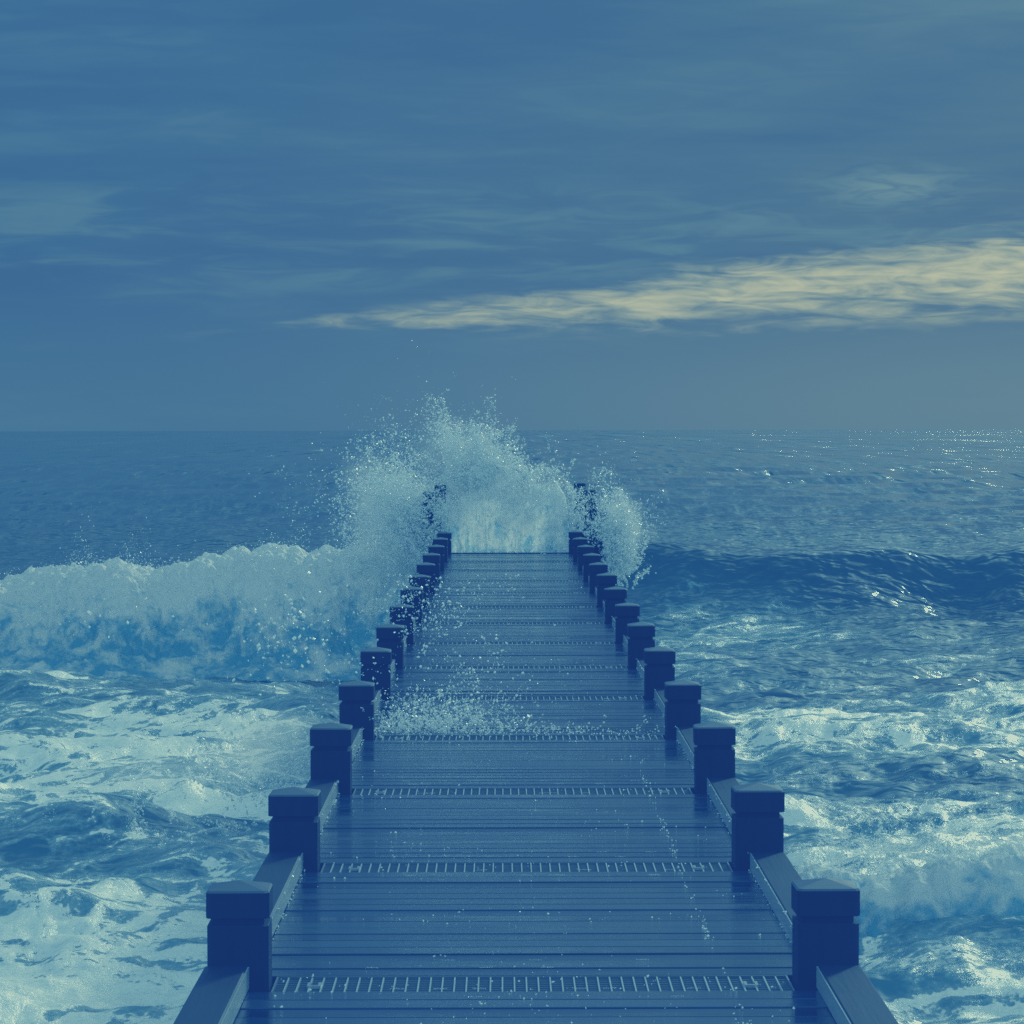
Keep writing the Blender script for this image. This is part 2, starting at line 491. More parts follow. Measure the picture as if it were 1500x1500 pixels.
# taller mooring posts past the landward deck, seen through the spray
tall0 = make_post(.98, -4.2, .17)
tall0['label'] = 'tall end post half hidden in the spray'
spots = [(-.93, 48.3, -.02), (1.12, 48.6, 0), (-1.10, 48.15, -.12), (1.27, 48.45, -.10), (-.84, 48.5, -.45), (1.42, 48.4, -.36)]
for i, (x, y, dz) in enumerate(spots):
    p = tall0 if i == 0 else dup(tall0, pier, None, None)
    local(p, x, y, dz)
    p['label'] = 'tall end post half hidden in the spray'

# kerb beams between posts
IN = W / 2 - PW / 2 + .063 - .0     # inner face, measured from the centre line
OUT = W / 2 + PW / 2
def make_beam(s):
    b = MB()
    x0, x1 = (IN, OUT) if s > 0 else (-OUT, -IN)
    L = BAY - PW
    b.box(x0, x1, .003, L - .003, -.16, .072, .006)
    o = b.build('kerb_beam', M_beam, pier)
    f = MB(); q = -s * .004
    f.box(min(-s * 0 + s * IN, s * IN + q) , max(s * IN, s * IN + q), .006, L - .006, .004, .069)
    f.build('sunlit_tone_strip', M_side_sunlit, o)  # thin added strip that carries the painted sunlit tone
    return o
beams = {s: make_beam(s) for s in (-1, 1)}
used = set()
for n in range(-3, NB - 1):
    for s in (-1, 1):
        y = Y1 + n * BAY + PW
        if s in used: b = dup(beams[s], pier, PX, y)
        else: b = beams[s]; local(b, PX, y); used.add(s)
        b.location.z += jr.uniform(-.004, .004)

# deck boards, one panel per bay, gratings at each pair of posts
GR = .31; gy0 = -.06      # grating starts this far from the front face of the post
def make_panel(seed, L=BAY - GR):
    r = random.Random(seed); b = MB()
    nb = 17; pitch = L / nb
    for k in range(nb):
        g = r.uniform(.0055, .010)
        b.box(-W / 2 - .06, W / 2 + .06, k * pitch + g, (k + 1) * pitch - g, -.045 + r.uniform(-.0015, .0015), r.uniform(-.003, .001), .003,
              tilt=r.uniform(-.012, .012), shade=r.random())
    # joists under the boards
    for x in (-.7, 0, .7): b.box(x - .04, x + .04, 0, L, -.25, -.05)
    o = b.build('deck_boards', M_deck, pier)
    return o
panels = [make_panel(s) for s in (1, 2, 3, 4)]
placed = 0
for n in range(-4, NB - 1):
    y = Y1 + n * BAY + gy0 + GR
    if placed < 4: p = panels[placed]; local(p, PX, y)
    else: p = dup(panels[(placed * 7 + 3) % 4], pier, PX, y)
    placed += 1
# end crossbeam of the deck
e = MB(); e.box(-W / 2 - .1, W / 2 + .1, 0, .16, -.30, .012, .008)
local(e.build('end_beam', M_beam, pier), PX, DECK_END - .05)

def make_grating():
    hw = W / 2 - PW / 2 - .012
    b = MB(); nbar = int(2 * hw / .0375)
    for k in range(1, nbar):
        x = -hw + k * 2 * hw / nbar
        b.box(x - .0022, x + .0022, .006, GR - .006, -.028, -.004)
    g = b.build('grating', M_steel, pier)
    r = MB()
    for k in range(1, 9):
        y = k * GR / 9
        r.box(-hw + .005, hw - .005, y - .0018, y + .0018, -.0305, -.010)
    r.build('cross_bars', M_steel_dark, g)
    f = MB()
    f.box(-hw, hw, 0.001, .006, -.035, -.002); f.box(-hw, hw, GR - .006, GR - .001, -.035, -.002)
    f.box(-hw, -hw + .005, .007, GR - .007, -.035, -.002); f.box(hw - .005, hw, .007, GR - .007, -.035, -.002)
    f.build('frame', M_steel_dark, g)
    for s in (-1, 1):
        c = MB(); x = s * (hw - .13)
        c.box(x - .022, x + .022, .10, .112, -.006, .003); c.box(x - .022, x - .012, .112, .17, -.006, .003); c.box(x + .012, x + .022, .112, .17, -.006, .003)
        c.build('clip', M_screw, g)
    u = MB(); u.box(-hw - .14, hw + .14, 0.012, GR - .012, -.30, -.031, .004); u.build('cross_joist', M_deck, g)
    return g
g0 = make_grating()
for n in range(0, NB):
    y = Y1 + n * BAY + gy0
    if n == 0: local(g0, PX, y)
    else: dup(g0, pier, PX, y)

# ------------------------------------------------------------------ droplets
OCT = np.array([(1, 0, 0), (-1, 0, 0), (0, 1, 0), (0, -1, 0), (0, 0, 1), (0, 0, -1)], float)
OCF = np.array([(0, 2, 4), (2, 1, 4), (1, 3, 4), (3, 0, 4), (2, 0, 5), (1, 2, 5), (3, 1, 5), (0, 3, 5)])
def drops(name, P, S, parent=None, label=None, stretch=None):
    P = np.asarray(P, float); S = np.asarray(S, float); n = len(P)
    a = rng.uniform(0, math.pi * 2, n); ca, sa = np.cos(a), np.sin(a)
    sc = rng.uniform(.6, 1.45, (n, 3)); 
    if stretch is not None: sc[:, 2] *= stretch
    v = OCT[None] * sc[:, None, :] * S[:, None, None]
    tl = rng.uniform(-.9, .9, n)[:, None]
    x = v[..., 0] * ca[:, None] - v[..., 1] * sa[:, None] + tl * v[..., 2] * .6
    y = v[..., 0] * sa[:, None] + v[..., 1] * ca[:, None]
    V = np.stack([x, y, v[..., 2]], -1) + P[:, None, :]
    F = OCF[None] + (np.arange(n) * 6)[:, None, None]
    o = mesh_np(name, V.reshape(-1, 3), F.reshape(-1, 3), M_drop, parent, smooth=False)
    o['kind'] = 'stuff'
    return o

def jets(n_jets, per, origin, spread, ang, length, fan=.05, size=(.004, .011), depth=.5, grav=.10, power=1.0):
    """curved filaments of drops thrown up from a base; returns positions and sizes"""
    P = []; S = []
    for _ in range(n_jets):
        ox = rng.normal(origin[0], spread[0]); oy = origin[1] + rng.normal(0, depth * .35); oz = origin[2] + rng.normal(0, spread[1])
        a = rng.normal(ang[0], ang[1]); L = length[0] + (length[1] - length[0]) * rng.random() ** 1.4
        k = int(per * (.4 + 1.2 * rng.random()))
        nc = max(3, k // 9)
        tcn = rng.random(nc) ** (power * rng.uniform(.6, 1.5)); cw = rng.normal(0, 1, (3, nc))
        ci = rng.integers(0, nc, k); loose = rng.random(k) < .35
        t = np.clip(tcn[ci] + rng.normal(0, .02, k), 0, 1)
        fb = rng.normal(0, .25)
        curl = rng.normal(0, .25)
        w = (.015 + fan * t * rng.uniform(.4, 2.0)) * L
        q = [np.where(loose, rng.normal(0, 1, k), cw[m][ci] + rng.normal(0, .22, k)) * w for m in range(3)]
        x = ox + np.sin(a + curl * t) * L * t + q[0]
        z = oz + np.cos(a + curl * t) * L * t - grav * (L * t) ** 2 + q[1]
        y = oy + fb * L * t + q[2]
        P.append(np.stack([x, y, z], 1)); S.append(size[0] + (size[1] - size[0]) * rng.random(k) ** 3)
    return np.concatenate(P), np.concatenate(S)

def sphere_mesh():
    import bmesh
    bm = bmesh.new(); bmesh.ops.create_icosphere(bm, subdivisions=2, radius=1)
    me = bpy.data.meshes.new('mist'); bm.to_mesh(me); bm.free(); return me
SPH = sphere_mesh()
def mist(parent, c, r, mat, rot=0.):
    me = SPH.copy(); me.materials.append(mat)
    o = bpy.data.objects.new('mist', me); col.objects.link(o); o.parent = parent
    pl = parent.location if parent else Vector((0, 0, 0))
    o.location = Vector(c) - pl; o.scale = r; o.rotation_euler = (0, rot, 0)
    o['kind'] = 'stuff'
    return o
MI_mid = mist_material('spray_mist', 1.2, 5.5)
MI_thin = mist_material('thin_spray_mist', .5, 5.0)

def pos_at(px, py, d):
    """a point of the place at distance d, from where it appears in the photograph"""
    return np.array([(px - 738) / 4831 * d, d, CAM_Z - (py - 631) / 4831 * d])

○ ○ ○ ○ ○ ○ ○

_GIVEN EXERCISE_:
Would you reproduce the lines above, from the very first through the line containing "b.location.z += jr.uniform(-.004, .004)", exactly and without the pictures?

_WRITTEN SOLUTION_:
Keep writing the Blender script for this image. This is part 2, starting at line 491. More parts follow. Measure the picture as if it were 1500x1500 pixels.
# taller mooring posts past the landward deck, seen through the spray
tall0 = make_post(.98, -4.2, .17)
tall0['label'] = 'tall end post half hidden in the spray'
spots = [(-.93, 48.3, -.02), (1.12, 48.6, 0), (-1.10, 48.15, -.12), (1.27, 48.45, -.10), (-.84, 48.5, -.45), (1.42, 48.4, -.36)]
for i, (x, y, dz) in enumerate(spots):
    p = tall0 if i == 0 else dup(tall0, pier, None, None)
    local(p, x, y, dz)
    p['label'] = 'tall end post half hidden in the spray'

# kerb beams between posts
IN = W / 2 - PW / 2 + .063 - .0     # inner face, measured from the centre line
OUT = W / 2 + PW / 2
def make_beam(s):
    b = MB()
    x0, x1 = (IN, OUT) if s > 0 else (-OUT, -IN)
    L = BAY - PW
    b.box(x0, x1, .003, L - .003, -.16, .072, .006)
    o = b.build('kerb_beam', M_beam, pier)
    f = MB(); q = -s * .004
    f.box(min(-s * 0 + s * IN, s * IN + q) , max(s * IN, s * IN + q), .006, L - .006, .004, .069)
    f.build('sunlit_tone_strip', M_side_sunlit, o)  # thin added strip that carries the painted sunlit tone
    return o
beams = {s: make_beam(s) for s in (-1, 1)}
used = set()
for n in range(-3, NB - 1):
    for s in (-1, 1):
        y = Y1 + n * BAY + PW
        if s in used: b = dup(beams[s], pier, PX, y)
        else: b = beams[s]; local(b, PX, y); used.add(s)
        b.location.z += jr.uniform(-.004, .004)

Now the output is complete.